See which resources slow first paint, block interaction, or flicker layout — then rank them by business impact instead of guesswork.

What this tool does

Resource Triage surfaces “expensive” assets and patterns such as:

  • Render-blocking JS/CSS coming from plugins, tag managers, or 3rd-party widgets.
  • Chat / pop-up / tracking scripts loading way too early.
  • Video embeds and iframes that stall page stability.

You get a prioritised list of “what to lazy-load, defer, move, or kill.”

This replaces the old “let’s just delete GTM and see what happens” chaos.

When you should use it

  • Marketing wants five new pop-ups, sales wants live chat, security wants tracking, and engineering wants none of it.
  • Your Lighthouse score dropped after a “quick” script install.
  • Leadership says, “Site feels slower lately,” but nobody knows why.
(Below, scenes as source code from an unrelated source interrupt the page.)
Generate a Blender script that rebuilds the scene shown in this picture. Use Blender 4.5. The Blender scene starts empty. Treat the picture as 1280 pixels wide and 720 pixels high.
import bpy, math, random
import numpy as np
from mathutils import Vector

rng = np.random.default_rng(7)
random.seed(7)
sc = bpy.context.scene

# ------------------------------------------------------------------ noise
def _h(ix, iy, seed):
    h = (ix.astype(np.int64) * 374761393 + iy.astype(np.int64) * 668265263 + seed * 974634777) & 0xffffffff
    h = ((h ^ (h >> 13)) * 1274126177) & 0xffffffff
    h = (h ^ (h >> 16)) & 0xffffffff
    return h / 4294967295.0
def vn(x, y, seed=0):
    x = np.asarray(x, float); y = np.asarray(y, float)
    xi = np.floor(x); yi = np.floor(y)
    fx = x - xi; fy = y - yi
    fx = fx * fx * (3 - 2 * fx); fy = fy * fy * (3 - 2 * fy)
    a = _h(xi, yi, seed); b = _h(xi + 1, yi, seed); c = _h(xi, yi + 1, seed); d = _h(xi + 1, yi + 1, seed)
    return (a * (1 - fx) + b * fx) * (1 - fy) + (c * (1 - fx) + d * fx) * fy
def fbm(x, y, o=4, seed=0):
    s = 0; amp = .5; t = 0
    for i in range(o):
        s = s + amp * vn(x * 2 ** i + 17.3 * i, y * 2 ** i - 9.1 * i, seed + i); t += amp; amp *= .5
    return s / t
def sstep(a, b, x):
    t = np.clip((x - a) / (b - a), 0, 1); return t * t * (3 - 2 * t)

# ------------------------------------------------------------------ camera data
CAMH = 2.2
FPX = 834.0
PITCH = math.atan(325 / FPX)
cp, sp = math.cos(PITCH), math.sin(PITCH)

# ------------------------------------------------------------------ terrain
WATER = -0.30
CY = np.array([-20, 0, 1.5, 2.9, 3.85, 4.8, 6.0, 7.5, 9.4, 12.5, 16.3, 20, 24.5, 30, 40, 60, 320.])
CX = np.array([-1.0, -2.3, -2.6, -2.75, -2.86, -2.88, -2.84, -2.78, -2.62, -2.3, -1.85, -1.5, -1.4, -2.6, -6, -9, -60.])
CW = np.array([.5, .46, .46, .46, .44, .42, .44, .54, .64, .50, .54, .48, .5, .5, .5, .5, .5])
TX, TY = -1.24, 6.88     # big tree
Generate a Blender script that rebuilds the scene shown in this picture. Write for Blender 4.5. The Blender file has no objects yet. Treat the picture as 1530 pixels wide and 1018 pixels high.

This tool gives you proof. Proof lets you say “no” (or at least “not like this”).

Why this matters for AEO

AEO wins the click. Performance wins the conversion.

If AI-driven traffic lands on a slow, jittery, ad-bloated experience, your credibility tanks instantly. Users bounce. You lose trials, demos, signups — and internally, someone will say “AEO doesn’t convert.”

  • Fast = trustworthy.
  • Trustworthy = higher conversion.
  • Higher conversion = the business actually funds AEO.

Related tools

Units Converter

Translate perf budgets and thresholds into common units stakeholders actually grasp.

Resource Triage FAQs

Can we just remove everything that’s slow?

Sometimes yes, often no. Some scripts pay for themselves (live chat, CRO tooling). The point is to sequence and defer them so UX isn’t hammered.

Will this fix CLS, LCP, INP, etc.?

It won’t fix them automatically, but it will show you which assets are likely responsible so you know where to focus engineering time.

Does this overlap with tag governance?

Yes — and that’s a good thing. This gives performance language to what’s usually treated as “just marketing tags.”